49. What role did the weather condition on 15 December 1967 play in making a small crack, of size 1.8 mm long and 3.5 mm deep, in eyebar 330 be the critical size for fast brittle fracture? For the high-strength steel what could have been the difference between the fracture energy at 0oC and 74oC? And, if the temperature at Point Pleasant was constant at 23oC, how many years might it have taken the same “pinhole” crack to grow to the critical size under the same adverse environmental conditions

Answer 5

• Weather conditions where snow and cold.
• The small gap on the eye bar made it easy for pollunates to get in and cause corrosion
• At 0oC (the temperature at the time of the failure) the fracture energy of the steel was 1/3rd the value for a temperature of 74oC. For an ambient temperature of 23oC it might have taken a millennium of years for the “pinhole” crack to grow to the critical size.
• These flaws were the product of a quenching and tempering process designed to minimise the brittleness of the steel, to make it more ductile, and thus more resistant to stress.
• In the 1920s they just did not know that the relatively slow cooling which occurs in a 51 mm thick piece results in a steel that has quite good strength under static loads but is very sensitive to brittle fracture.
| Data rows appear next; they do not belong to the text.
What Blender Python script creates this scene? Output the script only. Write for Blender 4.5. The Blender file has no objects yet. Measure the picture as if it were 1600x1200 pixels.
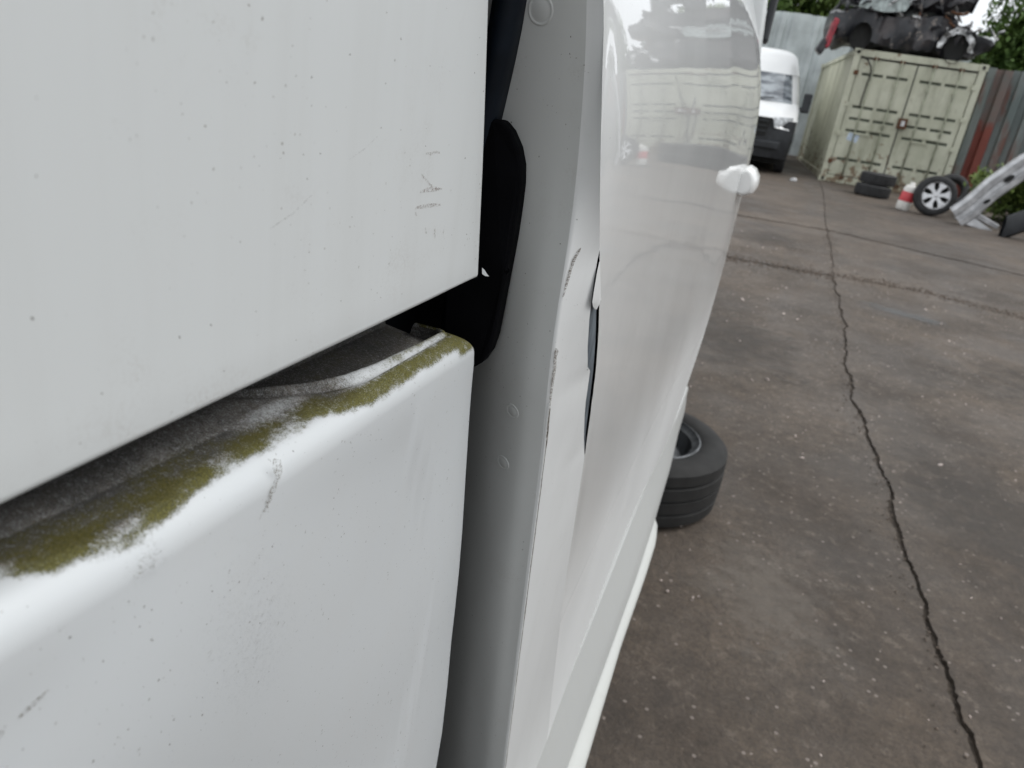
import bpy, bmesh, math, random
from mathutils import Vector, Matrix, noise, geometry
random.seed(7)
S = bpy.context.scene
C = bpy.data.collections.new('yard'); S.collection.children.link(C)
PI = math.pi
CH = 1.40                    # height of the camera above the ground at y = 0
SL = 0.0153                  # the yard rises gently away from the camera

# ------------------------------------------------------------------ camera
cam_d = bpy.data.cameras.new('camera'); cam = bpy.data.objects.new('camera', cam_d); C.objects.link(cam)
S.camera = cam
Rm = Matrix(((0.93444157, -0.24689953, 0.25663121),
             (0.32829209, 0.31798789, -0.88944252),
             (0.13799732, 0.91538206, 0.37819627)))
cam.matrix_world = Matrix.Translation((0, 0, CH)) @ Rm.to_4x4()
cam_d.sensor_fit = 'HORIZONTAL'; cam_d.lens = 6.8; cam_d.sensor_width = 1600 / 1165 * 6.8
cam_d.clip_start = 0.01; cam_d.clip_end = 600
cam_d.dof.use_dof = True; cam_d.dof.focus_distance = 0.36; cam_d.dof.aperture_fstop = 4.8

# ------------------------------------------------------------------ world, sun, exposure
SUN_EL, SUN_ROT = math.radians(52), math.radians(75)
W = bpy.data.worlds.new('World'); S.world = W; W.use_nodes = True
nt = W.node_tree; nt.nodes.clear()
wo = nt.nodes.new('ShaderNodeOutputWorld'); bg = nt.nodes.new('ShaderNodeBackground')
sky = nt.nodes.new('ShaderNodeTexSky'); sky.sky_type = 'NISHITA'; sky.sun_disc = False
sky.sun_elevation = SUN_EL; sky.sun_rotation = SUN_ROT; sky.dust_density = 6; sky.air_density = 1.0; sky.ozone_density = 1
hs = nt.nodes.new('ShaderNodeHueSaturation'); hs.inputs['Saturation'].default_value = 0.12
tc = nt.nodes.new('ShaderNodeTexCoord'); mp = nt.nodes.new('ShaderNodeMapping'); mp.inputs['Scale'].default_value = (1, 1, 2.5)
nz = nt.nodes.new('ShaderNodeTexNoise'); nz.inputs['Scale'].default_value = 2.2; nz.inputs['Detail'].default_value = 6
cr = nt.nodes.new('ShaderNodeMapRange'); cr.inputs['From Min'].default_value = .3; cr.inputs['From Max'].default_value = .7
cr.inputs['To Min'].default_value = 8.5; cr.inputs['To Max'].default_value = 12.5
cc = nt.nodes.new('ShaderNodeCombineColor')
mx = nt.nodes.new('ShaderNodeMix'); mx.data_type = 'RGBA'; mx.inputs[0].default_value = 0.80
nt.links.new(sky.outputs[0], hs.inputs['Color'])
nt.links.new(tc.outputs['Generated'], mp.inputs[0]); nt.links.new(mp.outputs[0], nz.inputs['Vector'])
nt.links.new(nz.outputs['Fac'], cr.inputs['Value'])
for k, m in enumerate((.955, 1.0, 1.045)):
    a = nt.nodes.new('ShaderNodeMath'); a.operation = 'MULTIPLY'; a.inputs[1].default_value = m
    nt.links.new(cr.outputs[0], a.inputs[0]); nt.links.new(a.outputs[0], cc.inputs[k])
nt.links.new(hs.outputs[0], mx.inputs[6]); nt.links.new(cc.outputs[0], mx.inputs[7])
nt.links.new(mx.outputs[2], bg.inputs['Color']); bg.inputs['Strength'].default_value = 0.10
nt.links.new(bg.outputs[0], wo.inputs['Surface'])
sd = bpy.data.lights.new('sun', 'SUN'); sd.energy = 1.2; sd.angle = math.radians(35); sd.color = (1, .98, .95)
so = bpy.data.objects.new('sun', sd); C.objects.link(so)
sdir = Vector((math.sin(SUN_ROT) * math.cos(SUN_EL), math.cos(SUN_ROT) * math.cos(SUN_EL), math.sin(SUN_EL)))
so.rotation_euler = sdir.to_track_quat('Z', 'Y').to_euler(); so.location = (20, 5, 30)
S.view_settings.view_transform = 'Standard'; S.view_settings.look = 'None'
S.view_settings.exposure = 0.32; S.view_settings.gamma = 1
S.view_settings.use_curve_mapping = False

# ------------------------------------------------------------------ helpers
def lerp(a, b, t): return a + (b - a) * t
def sst(t):
    t = max(0., min(1., t)); return t * t * (3 - 2 * t)
def interp(x, pts):
    if x <= pts[0][0]: return pts[0][1]
    for (a, b), (c, d) in zip(pts, pts[1:]):
        if x <= c: return b + (d - b) * (x - a) / (c - a)
    return pts[-1][1]
def gz(y): return SL * y
def nse(x, y=0., z=0.): return noise.noise(Vector((x, y, z)))

def tag(o, label=None, cat=None, group=None, kind=None):
    if label: o['label'] = label
    if cat: o['category'] = cat
    if group: o['group'] = group
    if kind: o['kind'] = kind
    return o
def thing(name, label, cat, loc=(0, 0, 0), rot=(0, 0, 0), group=None):
    o = bpy.data.objects.new(name, None); C.objects.link(o); o.empty_display_size = .2
    o.location = loc; o.rotation_euler = rot
    return tag(o, label, cat, group)
def mesh_obj(name, verts, faces, mat, parent=None, smooth=False, off=(0, 0, 0), angle=None):
    """off: subtracted from the vertices (they are given in the frame of the place)"""
    me = bpy.data.meshes.new(name)
    me.from_pydata([(v[0] - off[0], v[1] - off[1], v[2] - off[2]) for v in verts], [], faces)
    me.validate(); me.update()
    if mat: me.materials.append(mat)
    o = bpy.data.objects.new(name, me); C.objects.link(o)
    if parent: o.parent = parent
    if smooth:
        me.polygons.foreach_set('use_smooth', [True] * len(me.polygons))
        if angle: me.set_sharp_from_angle(angle=math.radians(angle))
    return o
class MB:
    def __init__(s): s.v = []; s.f = []
    def add(s, v, f):
        n = len(s.v); s.v += [tuple(p) for p in v]; s.f += [[i + n for i in q] for q in f]; return s
    def box(s, c, d, M=None, taper=1.):
        hx, hy, hz = d[0] / 2, d[1] / 2, d[2] / 2
        vs = [Vector((x * hx * (taper if z > 0 else 1), y * hy * (taper if z > 0 else 1), z * hz)) for x in (-1, 1) for y in (-1, 1) for z in (-1, 1)]
        if M: vs = [M @ p for p in vs]
        vs = [p + Vector(c) for p in vs]
        return s.add(vs, [(0, 1, 3, 2), (4, 6, 7, 5), (0, 4, 5, 1), (2, 3, 7, 6), (0, 2, 6, 4), (1, 5, 7, 3)])
    def grid(s, P, closed_u=False, closed_v=False):
        """P: rows of points"""
        n = len(P); m = len(P[0]); v = [p for r in P for p in r]; f = []
        for i in range(n - (0 if closed_u else 1)):
            for j in range(m - (0 if closed_v else 1)):
                a = i * m + j; b = i * m + (j + 1) % m; c = ((i + 1) % n) * m + (j + 1) % m; d = ((i + 1) % n) * m + j
                f.append((a, b, c, d))
        return s.add(v, f)
    def tube(s, pts, r, n=8, caps=True):
        pts = [Vector(p) for p in pts]; rows = []
        for i, p in enumerate(pts):
            t = (pts[min(i + 1, len(pts) - 1)] - pts[max(i - 1, 0)]).normalized()
            a = t.cross(Vector((0, 0, 1)));
            if a.length < .05: a = t.cross(Vector((0, 1, 0)))
            a.normalize(); b = t.cross(a); rr = r[i] if isinstance(r, (list, tuple)) else r
            rows.append([p + a * rr * math.cos(2 * PI * k / n) + b * rr * math.sin(2 * PI * k / n) for k in range(n)])
        n0 = len(s.v); s.grid(rows, closed_v=True)
        if caps:
            s.f.append([n0 + k for k in range(n)][::-1]); s.f.append([n0 + (len(rows) - 1) * n + k for k in range(n)])
        return s
    def lathe(s, prof, n=48, M=None, closed=False):
        """prof: (r, h) pairs, axis = local z"""
        rows = []
        for k in range(n):
            a = 2 * PI * k / n; rows.append([Vector((r * math.cos(a), r * math.sin(a), h)) for r, h in prof])
        if M: rows = [[M @ p for p in r] for r in rows]
        return s.grid(rows, closed_u=True, closed_v=closed)
    def poly(s, pts, n, th):
        """flat outline pts (3d), extruded by vector n*th"""
        k = len(pts); a = [Vector(p) for p in pts]; b = [p + Vector(n) * th for p in a]
        return s.add(a + b, [list(range(k))[::-1], list(range(k, 2 * k))] + [(i, (i + 1) % k, k + (i + 1) % k, k + i) for i in range(k)])
    def build(s, name, mat, parent=None, smooth=False, off=(0, 0, 0), angle=None, bevel=0):
        o = mesh_obj(name, s.v, s.f, mat, parent, smooth, off, angle)
        bm = bmesh.new(); bm.from_mesh(o.data); bmesh.ops.recalc_face_normals(bm, faces=bm.faces); bm.to_mesh(o.data); bm.free()
        if bevel:
            b = o.modifiers.new('b', 'BEVEL'); b.width = bevel; b.segments = 2; b.limit_method = 'ANGLE'; b.angle_limit = math.radians(40)
        return o

# ------------------------------------------------------------------ materials
class N:
    """tiny node builder"""
    def __init__(s, name):
        s.m = bpy.data.materials.new(name); s.m.use_nodes = True; s.t = s.m.node_tree; s.t.nodes.clear()
        s.out = s.t.nodes.new('ShaderNodeOutputMaterial'); s.b = s.t.nodes.new('ShaderNodeBsdfPrincipled')
        s.t.links.new(s.b.outputs[0], s.out.inputs[0]); s.co = s.t.nodes.new('ShaderNodeTexCoord').outputs['Object']
    def n(s, ty, **k):
        q = s.t.nodes.new(ty)
        for a, v in k.items(): setattr(q, a, v)
        return q
    def put(s, sock, v):
        if isinstance(v, bpy.types.NodeSocket): s.t.links.new(v, sock)
        elif isinstance(v, (tuple, list)) and len(v) == 3 and sock.type == 'RGBA': sock.default_value = (*v, 1)
        else: sock.default_value = v
    def P(s, **k):
        for a, v in k.items(): s.put(s.b.inputs[a.replace('_', ' ')], v)
        return s
    def map(s, scale=(1, 1, 1), rot=(0, 0, 0), loc=(0, 0, 0), src=None):
        q = s.n('ShaderNodeMapping'); q.inputs['Scale'].default_value = scale; q.inputs['Rotation'].default_value = rot; q.inputs['Location'].default_value = loc
        s.put(q.inputs[0], src or s.co); return q.outputs[0]
    def noise(s, scale, detail=4, rough=.55, vec=None, dist=0):
        q = s.n('ShaderNodeTexNoise'); q.inputs['Scale'].default_value = scale; q.inputs['Detail'].default_value = detail
        q.inputs['Roughness'].default_value = rough; q.inputs['Distortion'].default_value = dist; s.put(q.inputs['Vector'], vec or s.co); return q.outputs['Fac']
    def voro(s, scale, vec=None, feature='F1'):
        q = s.n('ShaderNodeTexVoronoi', feature=feature); q.inputs['Scale'].default_value = scale; s.put(q.inputs['Vector'], vec or s.co); return q
    def math(s, op, a, b=0., clamp=False):
        q = s.n('ShaderNodeMath', operation=op); q.use_clamp = clamp; s.put(q.inputs[0], a); s.put(q.inputs[1], b); return q.outputs[0]
    def rng(s, v, a, b, c=0., d=1., smooth=True):
        q = s.n('ShaderNodeMapRange'); q.interpolation_type = 'SMOOTHSTEP' if smooth else 'LINEAR'
        for k, x in zip(('Value', 'From Min', 'From Max', 'To Min', 'To Max'), (v, a, b, c, d)): s.put(q.inputs[k], x)
        return q.outputs[0]
    def mix(s, f, a, b):
        q = s.n('ShaderNodeMix', data_type='RGBA'); s.put(q.inputs[0], f); s.put(q.inputs[6], a); s.put(q.inputs[7], b); return q.outputs[2]
    def bump(s, h, strength=.3, dist=.01):
        q = s.n('ShaderNodeBump'); q.inputs['Strength'].default_value = strength; q.inputs['Distance'].default_value = dist
        s.put(q.inputs['Height'], h); s.put(s.b.inputs['Normal'], q.outputs[0]); return q.outputs[0]
    def attr(s, name):
        q = s.n('ShaderNodeAttribute'); q.attribute_name = name; return q.outputs['Fac']

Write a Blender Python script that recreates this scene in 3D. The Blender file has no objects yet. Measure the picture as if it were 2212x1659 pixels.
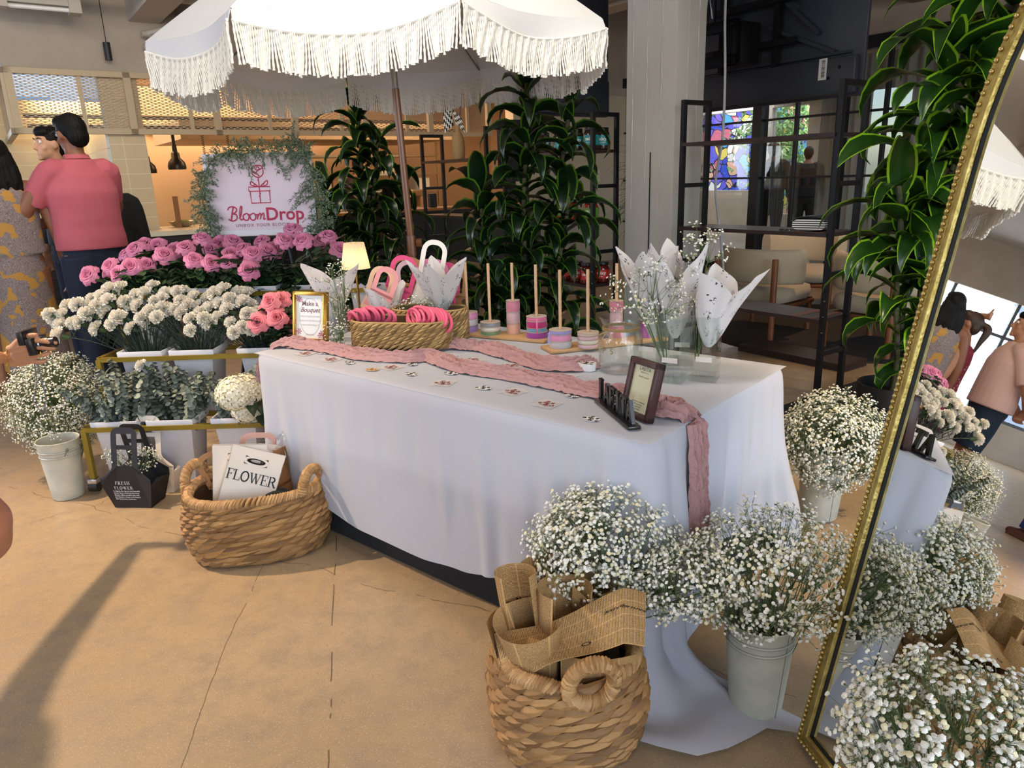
import bpy, bmesh, math, random
import numpy as np
from mathutils import Vector, Matrix, noise
random.seed(7)
SC = bpy.context.scene
COL = SC.collection
PI = math.pi
# ---------------------------------------------------------------- camera
FPX, H = 1570.0, 1.40
_up = np.array([-174.0, 5500.0, -FPX]); _up /= np.linalg.norm(_up)
_Y = np.array([0, 0, 1.0]) - _up[2] * _up; _Y /= np.linalg.norm(_Y)
_X = np.cross(_Y, _up)
if _X[0] < 0: _X = -_X
cd = bpy.data.cameras.new('camera'); cam = bpy.data.objects.new('camera', cd); COL.objects.link(cam)
cd.sensor_width = 36; cd.lens = FPX / 2212 * 36; cd.clip_start = .02; cd.clip_end = 200
cam.matrix_world = Matrix(((_X[0], _X[1], -_X[2], 0), (_Y[0], _Y[1], -_Y[2], 0), (_up[0], _up[1], -_up[2], H), (0, 0, 0, 1)))
SC.camera = cam
SC.view_settings.view_transform = 'Standard'; SC.view_settings.look = 'None'
SC.view_settings.gamma = 1; SC.view_settings.use_curve_mapping = False
SC.view_settings.exposure = 0.22
try:
    SC.cycles.max_bounces = 7; SC.cycles.transparent_max_bounces = 16; SC.cycles.transmission_bounces = 8
    SC.cycles.glossy_bounces = 4; SC.cycles.diffuse_bounces = 3; SC.cycles.sample_clamp_indirect = 6
except Exception: pass
# surveying helper: where the line of sight through a photo point meets a height / a depth
def pz(x, y, z=0.0):
    r = ray(x, y); t = (z - H) / r[2]; return Vector((r[0]*t, r[1]*t, z))
def ray(x, y):
    d = np.array([(x-1106)/FPX, -(y-829.5)/FPX, 1.0]); return (float(d@_X), float(d@_Y), float(d@_up))
def pd(x, y, D):
    r = ray(x, y); return Vector((r[0]*D, r[1]*D, H + r[2]*D))
# room axes: A runs along the kitchen front, Bx along the shelving and the glass wall
A = Vector((.819, .574, 0)); Bx = Vector((-.574, .819, 0))
def AB(a, b, z=0.0): return A*a + Bx*b + Vector((0, 0, z))
ROOM = Matrix(((A.x, Bx.x, 0, 0), (A.y, Bx.y, 0, 0), (0, 0, 1, 0), (0, 0, 0, 1)))
RZ = math.atan2(A.y, A.x)
# ---------------------------------------------------------------- world and daylight
w = bpy.data.worlds.new('world'); SC.world = w; w.use_nodes = True
nt = w.node_tree; bg = nt.nodes['Background']
sky = nt.nodes.new('ShaderNodeTexSky')
try: sky.sky_type = 'NISHITA'; sky.sun_disc = False; sky.sun_elevation = math.radians(48); sky.sun_rotation = math.radians(200)
except Exception: pass
nt.links.new(sky.outputs[0], bg.inputs[0]); bg.inputs[1].default_value = 0.5
def hexc(h, a=1):
    h = h.lstrip('#'); o = []
    for i in (0, 2, 4):
        v = int(h[i:i+2], 16)/255; o.append(v/12.92 if v <= .04045 else ((v+.055)/1.055)**2.4)
    return (o[0], o[1], o[2], a)
def area(name, loc, target, sx, sy, power, col='#ffffff', spread=None):
    l = bpy.data.lights.new(name, 'AREA'); l.shape = 'RECTANGLE'; l.size = sx; l.size_y = sy; l.energy = power; l.color = hexc(col)[:3]
    if spread: l.spread = spread
    o = bpy.data.objects.new(name, l); COL.objects.link(o); o.location = loc
    o.rotation_euler = (Vector(target)-Vector(loc)).to_track_quat('-Z', 'Z').to_euler(); return o
def spot(name, loc, target, power, col, ang=60, blend=.4, r=.04):
    l = bpy.data.lights.new(name, 'SPOT'); l.energy = power; l.color = hexc(col)[:3]; l.spot_size = math.radians(ang); l.spot_blend = blend; l.shadow_soft_size = r
    o = bpy.data.objects.new(name, l); COL.objects.link(o); o.location = loc
    o.rotation_euler = (Vector(target)-Vector(loc)).to_track_quat('-Z', 'Z').to_euler(); return o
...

Nor did they know that their bridge had poor durability

Question 6

50. What caused a pinhole sized crack from the steel forging to slowly grow to its critical size over forty years? And what feature of the design of the eyebar made matters worse, and why

Answer 6

• A tiny area (1.8 mm long and 3.5 mm deep) of deep encrusted rust was observed. Given the slow speed with which high strength steel rusts the crack (defect) went back to the forging of steel in 1926
• Microscope inspection of the eyebars found a number of minute cracks, as small as pinholes. One had grown inside eyebar 330 and had remained invisible to periodic inspections. Over the years the crack had slowly grown to it critical length.
• Growth was by stress corrosion – the combined effect of the stress and pollutants that can eat away at steel, causing corrosion. There were plenty of local candidates for the pollutants. Corrosion had always been a major problem at Point Pleasant, hence the bridge’s anti-rust silver- coloured preservative.